═══ Source data
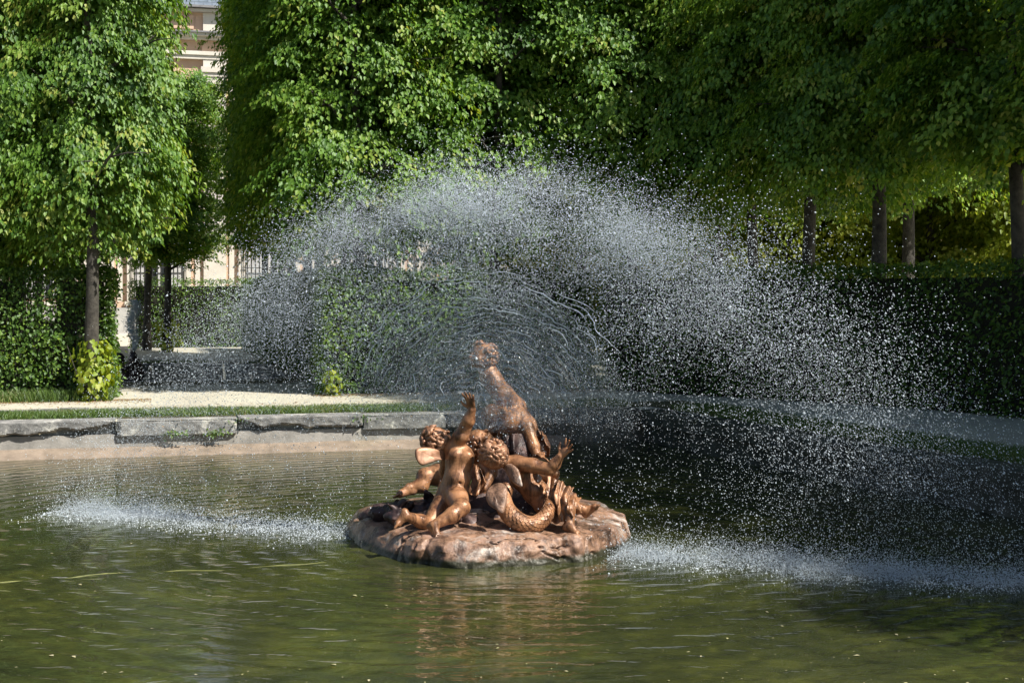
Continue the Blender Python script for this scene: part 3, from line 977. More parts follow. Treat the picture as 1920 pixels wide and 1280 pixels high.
def sprouts(label, base, w, h, n, size, seed):
    r = np.random.default_rng(seed)
    root = empty("basal_sprout", base)
    tag(root, label, "shrub", "sprouts at the feet of lime trees")
    mb = MB()
    for k in range(12):
        x, y = r.normal(0, w * 0.3, 2)
        mb.tube([(base[0] + x * 0.4, base[1] + y * 0.4, base[2]), (base[0] + x, base[1] + y, base[2] + h * 0.5), (base[0] + x * 1.5, base[1] + y * 1.3, base[2] + h * r.uniform(0.8, 1.0))], [0.01, 0.008, 0.004], 5)
    mb.build("stem", M['bark'], root)
    z = r.beta(1.3, 1.3, n) * h
    an = r.uniform(0, 2 * math.pi, n)
    rad = w * (0.3 + 0.6 * r.random(n)) * (0.75 + 0.45 * np.sin(z / h * 3.0)) * (1 + 0.45 * vnoise(np.stack([np.cos(an) * 2, np.sin(an) * 2, z * 5], -1), seed))
    o = np.stack([np.cos(an), np.sin(an), 0 * z], -1)
    pos = np.array(base) + o * rad[:, None] + np.stack([0 * z, 0 * z, z], -1)
    V, T = heart_leaves(pos, o * 0.5 - np.array([0, 0, 0.9]) + r.normal(0, 0.35, (n, 3)), o + np.array([0, 0, 0.45]) + r.normal(0, 0.3, (n, 3)), r.uniform(size * 0.6, size * 1.1, n))
    link("foliage", np_mesh("foliage", V, T, False, np.repeat(r.random(n), 6)), M['sprout_leaf'], root)

b = at(176, 22.95); sprouts("bright yellow-green sprouts at the foot of the slim pale trunk", (b[0], b[1], GZ), 0.30, 1.0, 420, 0.115, 1)
b = at(623, 24.1); sprouts("small yellow-green sprouts at the left corner of the middle hedge", (b[0], b[1], GZ), 0.14, 0.45, 60, 0.11, 2)
b = at(312, 42.0); sprouts("dull green sprouts at the foot of the distant trunk", (b[0], b[1], GZ), 0.36, 1.0, 160, 0.16, 3)
# weeds along the hedge foot
r_ = rng.random((5200, 2)); wp = []
a = np.array(uv(hl1, -4.2, -0.12))
wp = np.stack([a[0] + UX * r_[:, 0] * 4.2 - VX * 0.35 * r_[:, 1] ** 2, a[1] + UY * r_[:, 0] * 4.2 - VY * 0.35 * r_[:, 1] ** 2, np.full(5200, GZ)], -1)
blades("hedge_foot_weeds", wp, 0.06, 0.26, M['grass'])

def litter(name, a, b, wid, n, seed):
    r = np.random.default_rng(seed)
    t, w = r.random(n), r.exponential(wid, n)
    pos = np.stack([a[0] + (b[0] - a[0]) * t - VX * w, a[1] + (b[1] - a[1]) * t - VY * w, np.full(n, GZ + 0.006)], -1)
    an = r.uniform(0, 6.28, n)
    V, T = leaf_arrays(pos, np.stack([np.cos(an), np.sin(an), r.normal(0, .15, n)], -1), np.tile((0, 0, 1.0), (n, 1)) + r.normal(0, .25, (n, 3)), r.uniform(0.02, 0.05, n), 0.3)
    tag(link(name, np_mesh(name, V, T, False, np.repeat(r.random(n), 2)), M['litter']), kind="stuff")
M['litter'] = leaf_mat("fallen_leaf", [(0.0, (0.16, 0.09, 0.045)), (0.6, (0.30, 0.19, 0.10)), (1.0, (0.36, 0.31, 0.13))], trans=0.1, gloss=0.02)
litter("leaf_litter", uv(hl1, -4.2, -0.15), uv(hl1, 0.6, -0.15), 0.28, 2600, 61)
litter("middle_leaf_litter", uv(np.array(hm0), -0.2, -0.1), uv(np.array(hm0), 5.0, -0.1), 0.22, 2200, 62)
litter("path_litter", uv(hl1, -4.2, -1.6), uv(hl1, 8.0, -1.6), 0.7, 700, 63)
Vw, Tw, off = [], [], 0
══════
* Problem statement:
Extract, word for word, each line from the top of the data down to and including the line with "6)), M['sprout_leaf'], root)"; skip the pictures.

* Task answer:
Continue the Blender Python script for this scene: part 3, from line 977. More parts follow. Treat the picture as 1920 pixels wide and 1280 pixels high.
def sprouts(label, base, w, h, n, size, seed):
    r = np.random.default_rng(seed)
    root = empty("basal_sprout", base)
    tag(root, label, "shrub", "sprouts at the feet of lime trees")
    mb = MB()
    for k in range(12):
        x, y = r.normal(0, w * 0.3, 2)
        mb.tube([(base[0] + x * 0.4, base[1] + y * 0.4, base[2]), (base[0] + x, base[1] + y, base[2] + h * 0.5), (base[0] + x * 1.5, base[1] + y * 1.3, base[2] + h * r.uniform(0.8, 1.0))], [0.01, 0.008, 0.004], 5)
    mb.build("stem", M['bark'], root)
    z = r.beta(1.3, 1.3, n) * h
    an = r.uniform(0, 2 * math.pi, n)
    rad = w * (0.3 + 0.6 * r.random(n)) * (0.75 + 0.45 * np.sin(z / h * 3.0)) * (1 + 0.45 * vnoise(np.stack([np.cos(an) * 2, np.sin(an) * 2, z * 5], -1), seed))
    o = np.stack([np.cos(an), np.sin(an), 0 * z], -1)
    pos = np.array(base) + o * rad[:, None] + np.stack([0 * z, 0 * z, z], -1)
    V, T = heart_leaves(pos, o * 0.5 - np.array([0, 0, 0.9]) + r.normal(0, 0.35, (n, 3)), o + np.array([0, 0, 0.45]) + r.normal(0, 0.3, (n, 3)), r.uniform(size * 0.6, size * 1.1, n))
    link("foliage", np_mesh("foliage", V, T, False, np.repeat(r.random(n), 6)), M['sprout_leaf'], root)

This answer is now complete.